Ulasfakta – Sidang lanjutan kasus dugaan korupsi dana kontribusi wisata mangrove yang menjerat tujuh pejabat di Kabupaten Bintan kembali bergulir di Pengadilan Negeri Tanjungpinang, Rabu (11/6/2025). Dalam sidang yang beragendakan pembacaan pleidoi, para terdakwa melalui tim kuasa hukum memohon agar dilepaskan dari seluruh tuntutan hukum.
Ketujuh terdakwa antara lain Herika Silvia, Sri Heny Utami, Julpri Ardani, Herman Junaidi, La Anip, Mazlan, dan Khairuddin. Mereka merupakan mantan camat, kepala desa, dan lurah yang terlibat dalam struktur Komite Pengawasan Wisata Mangrove di kawasan Teluk Sebong, Kabupaten Bintan.
Pleidoi, Tidak Ada Niat Jahat, Hanya Menjalankan Tugas
Dalam pembelaannya, penasihat hukum dari Pindina Law Office & Partners yang dipimpin Sesa Praty Pindina, S.H., M.H., menyatakan bahwa para kliennya bukanlah pengambil keputusan strategis, melainkan hanya menjalankan tugas administratif berdasarkan arahan atasan.
“Klien kami tidak punya posisi eksekutif untuk menentukan arah kebijakan. Mereka hanya pelaksana, bukan penginisiasi dana kontribusi tersebut,” tegas Sesa di hadapan majelis hakim.
Ia menambahkan, kebijakan kontribusi dana justru berasal dari pihak PT Bintan Resort Cakrawala (PT BRC) yang mengajukannya kepada Pemkab Bintan, dan ditindaklanjuti melalui SK pembentukan komite pengawasan.
Kuitansi Jadi Bukti, Bukan Bukti Kesalahan
Salah satu poin yang disoroti dalam pleidoi adalah soal keberadaan kuitansi penerimaan dana kontribusi yang kini dijadikan barang bukti oleh jaksa. Menurut Sesa, justru karena ada kuitansi itulah menunjukkan bahwa tidak ada niat menyembunyikan dana, apalagi menyalahgunakannya.
“Kalau mereka berniat melanggar hukum, tentu tidak akan membuat kuitansi resmi. Ini bentuk pertanggungjawaban moral meski secara aturan tidak ada keharusan membuat LPJ,” imbuhnya.
Selain pembelaan hukum, beberapa terdakwa juga menyampaikan pembelaan pribadi di hadapan majelis hakim. Herika Silvia mengaku bahwa dana yang diterimanya digunakan untuk mendukung kegiatan sosial masyarakat, bukan untuk kepentingan pribadi.

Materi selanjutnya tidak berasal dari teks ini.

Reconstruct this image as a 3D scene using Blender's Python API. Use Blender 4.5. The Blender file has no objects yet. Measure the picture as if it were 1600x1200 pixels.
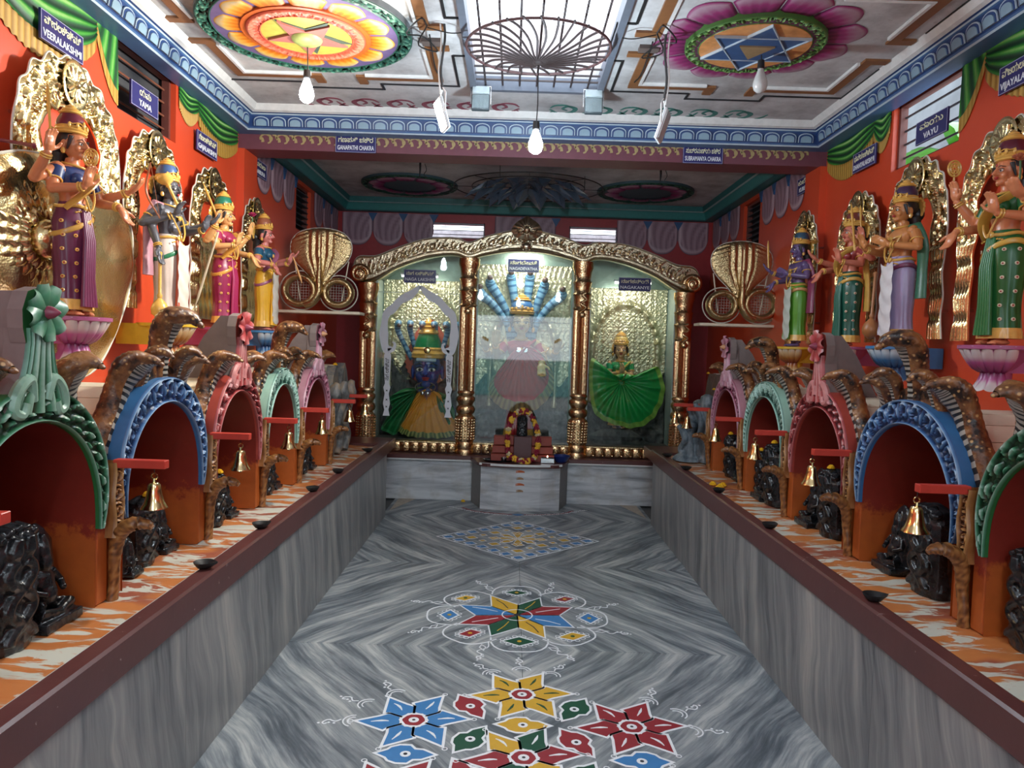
import bpy, math, random
import numpy as np
from mathutils import Vector, Matrix, Euler
PI = math.pi; R = math.radians
rnd = random.Random(7)
scene = bpy.context.scene; col = scene.collection

# ------------------------------------------------------------------ camera
cam_d = bpy.data.cameras.new('camera'); cam = bpy.data.objects.new('camera', cam_d); col.objects.link(cam)
cam_d.sensor_width = 36.0; cam_d.lens = 1150 / 1600 * 36.0; cam_d.clip_start = 0.05
_p = math.atan2(55, 1150); _r = R(1.8)
_f = Vector((0, math.cos(_p), -math.sin(_p))); _rt = Vector((1, 0, 0)); _dn = _f.cross(_rt)
_right = _rt * math.cos(_r) - _dn * math.sin(_r); _down = _rt * math.sin(_r) + _dn * math.cos(_r)
_m = Matrix(((_right.x, -_down.x, -_f.x), (_right.y, -_down.y, -_f.y), (_right.z, -_down.z, -_f.z)))
cam.matrix_world = Matrix.Translation((-0.09, 0, 1.5)) @ _m.to_4x4()
scene.camera = cam

# ------------------------------------------------------------------ exposure, sky, big lights
scene.view_settings.view_transform = 'Standard'; scene.view_settings.look = 'None'
scene.view_settings.gamma = 1.0; scene.view_settings.use_curve_mapping = False
scene.view_settings.exposure = 0.55
world = bpy.data.worlds.new('sky'); scene.world = world; world.use_nodes = True
_bg = world.node_tree.nodes['Background']
_bg.inputs['Color'].default_value = (0.80, 0.90, 1.0, 1); _bg.inputs['Strength'].default_value = 3.2

def lamp(name, kind, loc, power, color, size=0.1, rot=None, parent=None, size_y=None):
    d = bpy.data.lights.new(name, kind); d.energy = power; d.color = color
    if kind == 'AREA':
        d.size = size
        if size_y: d.shape = 'RECTANGLE'; d.size_y = size_y
    else: d.shadow_soft_size = size
    if kind == 'SPOT': d.spot_size = R(130); d.spot_blend = 0.6
    o = bpy.data.objects.new(name, d); col.objects.link(o); o.location = loc
    if rot: o.rotation_euler = rot
    if parent: o.parent = parent
    return o

# ------------------------------------------------------------------ mesh builder
def nrm(v):
    v = np.asarray(v, float); n = np.linalg.norm(v); return v / n if n > 1e-12 else v
def rotm(axis, deg): return np.array(Matrix.Rotation(R(deg), 3, axis))
def bez(p0, p1, p2, n):
    t = np.linspace(0, 1, n)[:, None]; p0, p1, p2 = map(lambda p: np.asarray(p, float), (p0, p1, p2))
    return (1 - t) ** 2 * p0 + 2 * t * (1 - t) * p1 + t * t * p2
def spline(pts, n):
    """Catmull-Rom through pts, n samples"""
    P = np.asarray(pts, float); k = len(P)
    P = np.vstack([2 * P[0] - P[1], P, 2 * P[-1] - P[-2]]); out = []
    for u in np.linspace(0, k - 1, n):
        i = min(int(u), k - 2); t = u - i; a, b, c, d = P[i], P[i + 1], P[i + 2], P[i + 3]
        out.append(0.5 * (2 * b + (c - a) * t + (2 * a - 5 * b + 4 * c - d) * t * t + (3 * b - a - 3 * c + d) * t ** 3))
    return np.array(out)

class MB:
    def __init__(s): s.V = []; s.F = []; s.M = []; s.A = []; s.n = 0
    def add(s, v, f, m=0, rel=None):
        v = np.asarray(v, float).reshape(-1, 3); b = s.n
        s.V.append(v); s.n += len(v)
        s.A.append(np.full(len(v), 0.5) if rel is None else (np.full(len(v), float(rel)) if np.isscalar(rel) else np.asarray(rel, float).ravel()))
        if callable(m): s.M += [m(i) for i in range(len(f))]
        else: s.M += [m] * len(f)
        s.F += [tuple(b + i for i in q) for q in f]
        return s
    def grid(s, P, cu=False, cv=False, m=0, rel=None, flip=False):
        P = np.asarray(P, float); nu, nv = P.shape[:2]; f = []; ms = []
        for i in range(nu if cu else nu - 1):
            i2 = (i + 1) % nu
            for j in range(nv if cv else nv - 1):
                j2 = (j + 1) % nv
                q = (i * nv + j, i2 * nv + j, i2 * nv + j2, i * nv + j2)
                f.append(q[::-1] if flip else q); ms.append(m(i, j) if callable(m) else m)
        s.add(P.reshape(-1, 3), f, 0, rel); s.M[-len(ms):] = ms
        return s
    def tube(s, pts, r, n=8, m=0, caps=True, sq=1.0, up=None, cyc=False, rel=None, mf=None):
        P = np.asarray(pts, float); k = len(P)
        r = np.full(k, float(r)) if np.isscalar(r) else np.asarray(r, float)
        if len(r) != k: r = np.interp(np.linspace(0, 1, k), np.linspace(0, 1, len(r)), r)
        sq = np.full(k, float(sq)) if np.isscalar(sq) else np.interp(np.linspace(0, 1, k), np.linspace(0, 1, len(sq)), sq)
        if cyc: T = np.roll(P, -1, 0) - np.roll(P, 1, 0)
        else: T = np.gradient(P, axis=0)
        T = np.array([nrm(t) for t in T])
        u = np.array(up if up is not None else ((0, 0, 1) if abs(T[0][2]) < .9 else (0, 1, 0)), float)
        rings = []
        for i in range(k):
            if up is not None: u = np.array(up, float)
            u = u - T[i] * (u @ T[i]); u = nrm(u); w = np.cross(T[i], u)
            a = np.linspace(0, 2 * PI, n, endpoint=False)
            rings.append(P[i] + r[i] * (np.cos(a)[:, None] * w * sq[i] + np.sin(a)[:, None] * u))
        G = np.array(rings)
        s.grid(G, cu=cyc, cv=True, m=(mf if mf else m), rel=rel, flip=True)
        if caps and not cyc:
            for idx, fl in ((0, 0), (k - 1, 1)):
                q = list(range(n)); s.add(rings[idx], [tuple(q if not fl else q[::-1])[::-1]], m if not mf else 0, None)
        return s
    def lathe(s, prof, n=24, m=0, c=(0, 0, 0), sx=1, sy=1, mod=None, mf=None, rel=None, Rm=None):
        pr = np.asarray(prof, float); a = np.linspace(0, 2 * PI, n, endpoint=False)
        G = np.zeros((len(pr), n, 3))
        for i, (r, z) in enumerate(pr):
            rr = r * (mod(a, i) if mod else 1)
            G[i, :, 0] = rr * np.cos(a) * sx; G[i, :, 1] = rr * np.sin(a) * sy; G[i, :, 2] = z
        if Rm is not None: G = G @ np.asarray(Rm).T
        G += np.array(c)
        s.grid(G, cv=True, m=(mf if mf else m), rel=rel, flip=True)
        for i, fl in ((0, True), (len(pr) - 1, False)):
            if pr[i][0] > 1e-4:
                q = list(range(n)); s.add(G[i], [tuple(q[::-1] if fl else q)], m)
        return s
    def ell(s, c, r, n=10, m=0, Rm=None, k=None):
        r = (r, r, r) if np.isscalar(r) else r; k = k or max(5, n // 2 + 1)
        G = np.zeros((k, n, 3)); a = np.linspace(0, 2 * PI, n, endpoint=False)
        for i, p in enumerate(np.linspace(-PI / 2, PI / 2, k)):
            cp = max(math.cos(p), 1e-3)
            G[i] = np.stack([r[0] * cp * np.cos(a), r[1] * cp * np.sin(a), np.full(n, r[2] * math.sin(p))], 1)
        if Rm is not None: G = G @ np.asarray(Rm).T
        return s.grid(G + np.array(c), cv=True, m=m, flip=True)
    def box(s, lo, hi, m=0, Rm=None, c=None, ch=0.0):
        lo = np.array(lo, float); hi = np.array(hi, float); ctr = (lo + hi) / 2; h = (hi - lo) / 2
        if ch <= 0:
            v = np.array([[x, y, z] for x in (-1, 1) for y in (-1, 1) for z in (-1, 1)]) * h
            f = [(0, 1, 3, 2), (4, 6, 7, 5), (0, 4, 5, 1), (2, 3, 7, 6), (0, 2, 6, 4), (1, 5, 7, 3)]
        else:
            v = []; idx = {}
            for sx in (-1, 1):
                for sy in (-1, 1):
                    for sz in (-1, 1):
                        for ax in range(3):
                            p = np.array([sx * h[0], sy * h[1], sz * h[2]])
                            for o in range(3):
                                if o != ax: p[o] -= (sx, sy, sz)[o] * ch
                            idx[(sx, sy, sz, ax)] = len(v); v.append(p)
            v = np.array(v); f = []
            for ax in range(3):
                o1, o2 = (ax + 1) % 3, (ax + 2) % 3
                for sg in (-1, 1):
                    q = []
                    for a_, b_ in ((-1, -1), (1, -1), (1, 1), (-1, 1)):
                        k = [0, 0, 0]; k[ax] = sg; k[o1] = a_; k[o2] = b_; q.append(idx[(*k, ax)])
                    f.append(tuple(q if sg > 0 else q[::-1]))
            for ax in range(3):
                o1, o2 = (ax + 1) % 3, (ax + 2) % 3
                for a_ in (-1, 1):
                    for b_ in (-1, 1):
                        k1 = [0, 0, 0]; k1[o1] = a_; k1[o2] = b_; k2 = list(k1); k1[ax] = -1; k2[ax] = 1
                        q = (idx[(*k1, o1)], idx[(*k2, o1)], idx[(*k2, o2)], idx[(*k1, o2)])
                        f.append(q if a_ * b_ < 0 else q[::-1])
            for sx in (-1, 1):
                for sy in (-1, 1):
                    for sz in (-1, 1):
                        q = tuple(idx[(sx, sy, sz, a)] for a in range(3)); f.append(q if sx * sy * sz > 0 else q[::-1])
        if Rm is not None: v = v @ np.asarray(Rm).T
        return s.add(v + (ctr if c is None else np.array(c)), f, m)
    def prism(s, poly, F, h0, h1, m=0, ms=None, rel=None):
        """poly 2D ccw; F maps (a,b,h)->xyz"""
        k = len(poly); v = [F(a, b, h0) for a, b in poly] + [F(a, b, h1) for a, b in poly]
        f = [tuple(range(k, 2 * k)), tuple(range(k))[::-1]]
        for i in range(k): f.append((i, (i + 1) % k, k + (i + 1) % k, k + i))
        s.add(v, f, m, rel)
        if ms is not None: s.M[-k:] = [ms] * k
        return s
    def strip(s, pts, w, F, h0, h1, m=0, closed=False):
        """flat ribbon of width w along 2D pts, extruded h0..h1"""
        P = np.asarray(pts, float); k = len(P)
        w = np.full(k, float(w)) if np.isscalar(w) else np.interp(np.linspace(0, 1, k), np.linspace(0, 1, len(w)), w)
        L = []; Rr = []
        for i in range(k):
            if closed: a, b = P[(i - 1) % k], P[(i + 1) % k]; d1 = nrm(P[i] - a); d2 = nrm(b - P[i])
            else:
                d1 = nrm(P[i] - P[i - 1]) if i else nrm(P[1] - P[0]); d2 = nrm(P[i + 1] - P[i]) if i < k - 1 else d1
            n1 = np.array([-d1[1], d1[0]]); n2 = np.array([-d2[1], d2[0]]); n = nrm(n1 + n2); q = w[i] / 2 / max(0.35, n @ n1)
            L.append(P[i] + n * q); Rr.append(P[i] - n * q)
        G = np.array([[F(*L[i], h0), F(*L[i], h1), F(*Rr[i], h1), F(*Rr[i], h0)] for i in range(k)])
        s.grid(G, cu=closed, cv=True, m=m)
        if not closed: s.add(G[0], [(3, 2, 1, 0)], m); s.add(G[-1], [(0, 1, 2, 3)], m)
        return s
    def xf(s, M4):
        M4 = np.array(M4); s.V = [v @ M4[:3, :3].T + M4[:3, 3] for v in s.V]; return s
    def mesh(s, name, mats, smooth=40):
        me = bpy.data.meshes.new(name)
        V = np.vstack(s.V); me.from_pydata(V.tolist(), [], s.F)
        for mt in (mats if isinstance(mats, (list, tuple)) else [mats]): me.materials.append(mt)
        me.polygons.foreach_set('material_index', np.array(s.M, dtype=np.int32))
        at = me.attributes.new('rel', 'FLOAT', 'POINT'); at.data.foreach_set('value', np.concatenate(s.A).astype(np.float32))
        if smooth:
            me.polygons.foreach_set('use_smooth', np.ones(len(s.F), dtype=bool))
            if smooth < 180: me.set_sharp_from_angle(angle=R(smooth))
        me.update(); return me
    def build(s, name, mats, parent=None, smooth=40, loc=None, rot=None, remesh=None, sm=0):
        me = s.mesh(name, mats, smooth)
        o = bpy.data.objects.new(name, me); col.objects.link(o)
        if remesh:
            md = o.modifiers.new('r', 'REMESH'); md.mode = 'VOXEL'; md.voxel_size = remesh; md.use_smooth_shade = True
            if sm: m2 = o.modifiers.new('s', 'SMOOTH'); m2.factor = 0.5; m2.iterations = sm
            dg = bpy.context.evaluated_depsgraph_get(); dg.update()
            nm = bpy.data.meshes.new_from_object(o.evaluated_get(dg)); o.modifiers.clear()
            o.data = nm; nm.name = name
            if not len(nm.materials): nm.materials.append(mats if not isinstance(mats, (list, tuple)) else mats[0])
            bpy.data.meshes.remove(me)
        if parent is not None: o.parent = parent
        if loc is not None: o.location = loc
        if rot is not None: o.rotation_euler = rot
        return o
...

Hal senada juga disampaikan oleh Sri Heny Utami dan Herman Junaidi, yang meminta dibebaskan demi hukum.
Tuntutan Jaksa, 1,5 Tahun Penjara dan Denda Variatif
Sebelumnya, Jaksa Penuntut Umum dari Kejari Bintan menuntut ketujuh terdakwa dengan hukuman penjara selama 1 tahun 6 bulan dan denda bervariasi antara Rp50 juta hingga Rp150 juta. Mereka dinilai melanggar Pasal 11 Undang-Undang Tipikor junto Pasal 55 Ayat (1) ke-1 KUHP dan Pasal 65 Ayat (1) KUHP.
Berikut rincian tuntutan:
Herika Silvia: Rp50 juta atau 1 bulan kurungan
Sri Heny Utami: Rp150 juta atau 5 bulan kurungan
Julpri Ardani: Rp80 juta atau 4 bulan kurungan
Herman Junaidi: Rp50 juta atau 3 bulan kurungan
La Anip: Rp80 juta atau 4 bulan kurungan
Khairuddin: Rp50 juta atau 3 bulan kurungan
Mazlan: Rp50 juta atau 3 bulan kurungan
Sidang Dilanjutkan 23 Juni untuk Replik Jaksa
Ketua Majelis Hakim Boy Syailendra yang memimpin jalannya persidangan menyatakan akan menunda putusan hingga sidang selanjutnya, yakni pada 23 Juni 2025. Sidang berikutnya akan mendengarkan tanggapan atau replik dari Jaksa Penuntut Umum atas pembelaan para terdakwa.
Perkara ini menjadi sorotan publik Bintan karena berkaitan dengan pengelolaan dana kontribusi wisata yang semestinya mendukung ekowisata namun kini justru berujung ke meja hijau. Banyak kalangan berharap agar proses hukum ini mampu memberikan kejelasan sekaligus keadilan bagi semua pihak yang terlibat.